Ese fue el saludo que me dio. Era el Estado que me saludaba y quizás compensaba por el trabajo que había hecho ese día. Y tanto fue así, que aquel saludo no fue acompañado de la hermosa sonrisa que siempre me brindaba y menos los abrazos y golpes en la espalda. Más bien sentí como si me hubiese lanzado un balde de agua fría o un saco de hielo. Y, es más, siguió su camino, aquel que traía en sentido contrario al mío, acompañado por sus nuevos vecinos y amigos.
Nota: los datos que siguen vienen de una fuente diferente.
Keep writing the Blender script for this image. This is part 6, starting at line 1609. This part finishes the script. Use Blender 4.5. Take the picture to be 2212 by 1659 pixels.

Esa conducta la impone el Estado, el poder. Hay que ser distintos a lo que siempre habíamos sido. Ahora respondes a lo que otro, un ente impersonal, implacable, dispone y te ordena.
Pasaron pocos años, un simple período presidencial; el partido de mi colega perdió las elecciones; eran aquellos momentos de cuando a AD le correspondían 4 años y otros 4 a Copei y él, mi viejo vecino de aula, dejó de ser Jefe de la Zona Educativa.
Al poco tiempo de ese cambio, accidentalmente, nos volvimos a topar; se abalanzó sobre mí, me volvió a llamar por el apodo que me puso, me abrazó y sonrió como antes. Yo, como soy, me quedé inicialmente estupefacto y, al final, reaccioné como todos los días en aquellos viejos tiempos. El Estado siempre nos jode y él, lo hace por lo dispuesto por otros; unos que en veces no parecen ni aparecen.
Pero él, como Papaíto, tampoco volvió a ser el mismo.